**What the exercise asks**
Take the lines from the head of the listing through the one bearing "from pxr import" and copy them exactly, leaving every picture out.

--- Begin Material supplied ---

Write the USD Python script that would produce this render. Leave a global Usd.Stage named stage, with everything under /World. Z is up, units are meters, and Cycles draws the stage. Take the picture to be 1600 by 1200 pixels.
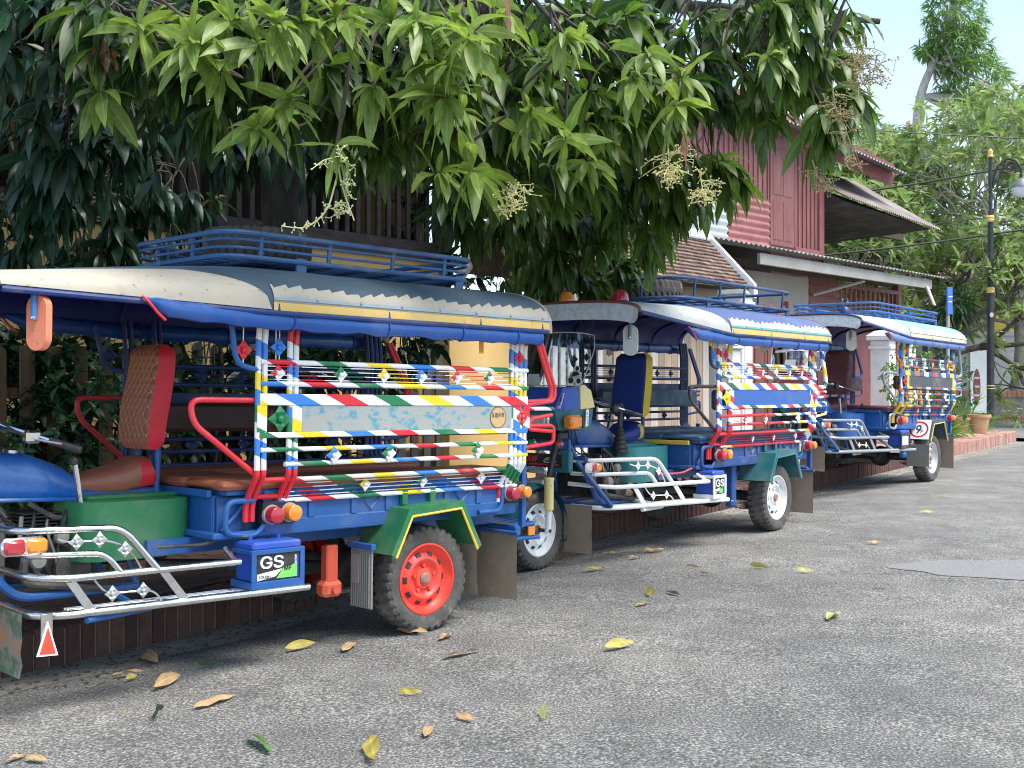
import math, random
import numpy as np, trimesh
import usdkit, meshkit
from pxr import Usd, UsdGeom, UsdLux, UsdShade, Gf, Sdf

stage = Usd.Stage.CreateInMemory()
UsdGeom.SetStageUpAxis(stage, "Z"); UsdGeom.SetStageMetersPerUnit(stage, 1.0)
UsdGeom.Xform.Define(stage, "/World"); UsdGeom.Scope.Define(stage, "/World/Looks")
rnd = random.Random(7); nr = np.random.default_rng(7)

# ---------------------------------------------------------------- camera, sky, sun, exposure
CAM_H = 1.335
cam = UsdGeom.Camera.Define(stage, "/World/Camera")
cam.CreateHorizontalApertureAttr(36.0); cam.CreateFocalLengthAttr(36.0 * 1800 / 1600)
cam.AddTranslateOp().Set(Gf.Vec3d(0, 0, CAM_H)); cam.AddRotateXOp().Set(90.0)
cam.CreateClippingRangeAttr((0.05, 5000.0))
cam.CreateExposureAttr(1.52)
SUN_EL, SUN_AZ = math.radians(62), math.radians(122)     # high, behind the camera's right shoulder, behind thin cloud
sun_dir = np.array([math.sin(SUN_AZ) * math.cos(SUN_EL), math.cos(SUN_AZ) * math.cos(SUN_EL), math.sin(SUN_EL)])
sun = UsdLux.DistantLight.Define(stage, "/World/Sun")
sun.CreateIntensityAttr(0.62); sun.CreateAngleAttr(32.0); sun.CreateColorAttr(Gf.Vec3f(1.0, 0.95, 0.86))
sun.GetPrim().CreateAttribute("inputs:normalize", Sdf.ValueTypeNames.Bool).Set(True)
sun.AddOrientOp().Set(Gf.Quatf(Gf.Rotation(Gf.Vec3d(0, 0, 1), Gf.Vec3d(*map(float, sun_dir))).GetQuat()))
sky = usdkit.material(stage, "/World/Looks/sky_look", {
    "t": ("sky_texture", {"sky_type": "single_scattering", "sun_disc": False, "sun_elevation": SUN_EL, "sun_rotation": SUN_AZ, "air_density": 1.0, "aerosol_density": .7}),
    "c": ("texture_coordinate", {}), "mp": ("mapping", {"scale": (1.0, 1.0, 2.6)}),
    "n": ("noise_texture", {"scale": 1.7, "detail": 6.0, "roughness": 0.55}),
    "r": ("rgb_ramp", {"ramp": [(0.0, (.10, .10, .10)), (.45, (.16, .16, .16)), (.66, (.5, .5, .5)), (.85, (.9, .9, .9))]}),
    "m": ("mix_color", {"b": (2.3, 2.6, 2.9), "use_clamp": False}), "b": ("background_shader", {"strength": 0.132})},
    [("c.generated", "mp.vector"), ("mp.vector", "n.vector"), ("n.fac", "r.fac"), ("r.color", "m.fac"), ("t.color", "m.a"), ("m.result", "b.color")], surface="b.background")
dome = UsdLux.DomeLight.Define(stage, "/World/sky")
UsdShade.MaterialBindingAPI.Apply(dome.GetPrim()).Bind(sky)
dome.GetPrim().SetCustomDataByKey("kind", "structure")

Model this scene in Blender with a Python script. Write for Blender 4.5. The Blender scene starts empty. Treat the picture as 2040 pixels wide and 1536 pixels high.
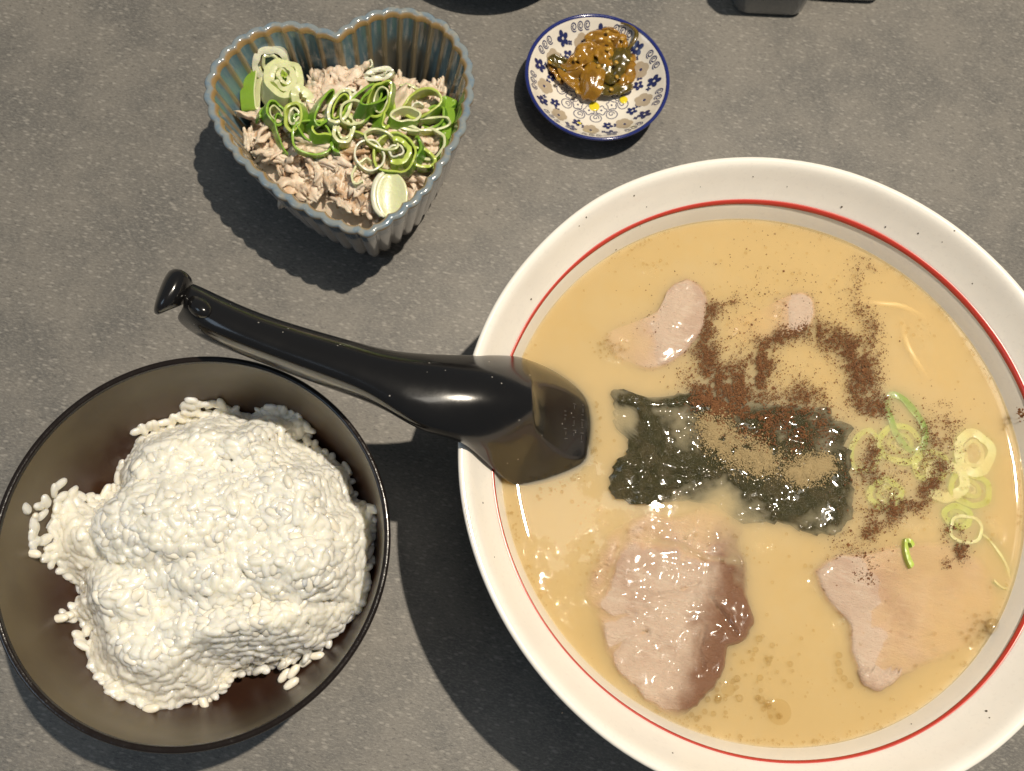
import bpy, math, random
from mathutils import Vector, Matrix, noise, geometry
random.seed(7)
D = bpy.data; SC = bpy.context.scene; COL = SC.collection
R_ = math.radians; PI = math.pi
# ------------------------------------------------------------------ camera
TILT, ROLL, FPX, CAMH = .2813, .244, 1713.56, .37
cR, sR, cT, sT = math.cos(ROLL), math.sin(ROLL), math.cos(TILT), math.sin(TILT)
EX = Vector((cR, cT*sR, 0)).normalized()          # picture-right on the table
EY = Vector((-sR, cT*cR, 0)).normalized()         # picture-up on the table
def at(u, v, z):
    """table-space point at height z seen at photo position (u, v)"""
    x = (u-1020)/FPX; y = -(v-768)/FPX
    x, y = cR*x - sR*y, sR*x + cR*y
    d = Vector((x, y*cT+sT, y*sT-cT)); k = (CAMH-z)/(-d.z)
    return Vector((d.x*k, d.y*k, z))
cam = D.objects.new('camera', D.cameras.new('camera')); COL.objects.link(cam); SC.camera = cam
r_ = Vector((1,0,0)); u_ = Vector((0,cT,sT)); f_ = Vector((0,sT,-cT))
X = cR*r_ + sR*u_; Y = -sR*r_ + cR*u_; Z = -f_
cam.matrix_world = Matrix(((X.x,Y.x,Z.x,0),(X.y,Y.y,Z.y,0),(X.z,Y.z,Z.z,CAMH),(0,0,0,1)))
cam.data.sensor_width = 36; cam.data.lens = FPX/2040*36
cam.data.clip_start = .005; cam.data.clip_end = 50
cam.data.dof.use_dof = True; cam.data.dof.focus_distance = .30; cam.data.dof.aperture_fstop = 20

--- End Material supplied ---

**Task answer**
Write the USD Python script that would produce this render. Leave a global Usd.Stage named stage, with everything under /World. Z is up, units are meters, and Cycles draws the stage. Take the picture to be 1600 by 1200 pixels.
import math, random
import numpy as np, trimesh
import usdkit, meshkit
from pxr import Usd, UsdGeom, UsdLux, UsdShade, Gf, Sdf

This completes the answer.